┏━━
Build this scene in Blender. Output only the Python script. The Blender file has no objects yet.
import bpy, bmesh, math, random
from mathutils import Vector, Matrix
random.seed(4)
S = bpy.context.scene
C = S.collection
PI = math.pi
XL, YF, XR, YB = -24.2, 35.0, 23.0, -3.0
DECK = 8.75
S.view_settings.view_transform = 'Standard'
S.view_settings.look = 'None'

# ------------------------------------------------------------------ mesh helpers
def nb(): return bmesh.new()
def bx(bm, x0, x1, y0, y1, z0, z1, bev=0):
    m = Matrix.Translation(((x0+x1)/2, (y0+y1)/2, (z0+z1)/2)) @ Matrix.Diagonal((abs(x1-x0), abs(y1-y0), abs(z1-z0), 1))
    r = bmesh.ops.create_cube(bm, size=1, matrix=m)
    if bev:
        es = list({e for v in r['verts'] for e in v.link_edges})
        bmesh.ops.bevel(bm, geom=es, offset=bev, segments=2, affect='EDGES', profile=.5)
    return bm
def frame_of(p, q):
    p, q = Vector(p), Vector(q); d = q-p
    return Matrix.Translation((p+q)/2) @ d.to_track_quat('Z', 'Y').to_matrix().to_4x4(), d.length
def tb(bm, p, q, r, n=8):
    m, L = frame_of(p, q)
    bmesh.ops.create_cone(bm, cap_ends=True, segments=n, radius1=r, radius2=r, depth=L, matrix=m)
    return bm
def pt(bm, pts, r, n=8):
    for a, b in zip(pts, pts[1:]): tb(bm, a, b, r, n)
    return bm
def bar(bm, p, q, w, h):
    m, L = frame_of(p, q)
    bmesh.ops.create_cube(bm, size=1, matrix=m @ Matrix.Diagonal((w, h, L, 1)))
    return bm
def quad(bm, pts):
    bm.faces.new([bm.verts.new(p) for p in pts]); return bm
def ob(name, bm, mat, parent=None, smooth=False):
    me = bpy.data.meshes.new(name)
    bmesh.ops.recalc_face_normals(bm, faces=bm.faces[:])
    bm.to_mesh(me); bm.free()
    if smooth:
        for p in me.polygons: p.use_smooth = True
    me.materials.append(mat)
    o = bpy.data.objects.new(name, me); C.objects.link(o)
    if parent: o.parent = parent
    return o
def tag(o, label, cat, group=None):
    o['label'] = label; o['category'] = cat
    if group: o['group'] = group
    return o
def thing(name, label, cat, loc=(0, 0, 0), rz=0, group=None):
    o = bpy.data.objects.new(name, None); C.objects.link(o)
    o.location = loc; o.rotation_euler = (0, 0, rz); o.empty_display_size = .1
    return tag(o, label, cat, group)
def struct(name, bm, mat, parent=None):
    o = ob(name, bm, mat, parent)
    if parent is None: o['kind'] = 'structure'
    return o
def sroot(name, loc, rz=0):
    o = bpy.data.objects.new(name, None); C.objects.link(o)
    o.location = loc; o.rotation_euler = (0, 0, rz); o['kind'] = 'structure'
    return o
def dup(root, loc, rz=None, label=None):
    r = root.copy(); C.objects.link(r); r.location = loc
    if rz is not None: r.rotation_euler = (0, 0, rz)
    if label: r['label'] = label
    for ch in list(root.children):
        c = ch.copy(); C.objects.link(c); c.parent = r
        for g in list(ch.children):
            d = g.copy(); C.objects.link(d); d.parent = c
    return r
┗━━
### TASK TO CARRY OUT
Exactly as they appear, please write out the lines from the opening of the listing above down to the line containing "S.view_settings.look = 'None'", with both end lines included.

### RESPONSE TO THIS TASK
Build this scene in Blender. Output only the Python script. The Blender file has no objects yet.
import bpy, bmesh, math, random
from mathutils import Vector, Matrix
random.seed(4)
S = bpy.context.scene
C = S.collection
PI = math.pi
XL, YF, XR, YB = -24.2, 35.0, 23.0, -3.0
DECK = 8.75
S.view_settings.view_transform = 'Standard'
S.view_settings.look = 'None'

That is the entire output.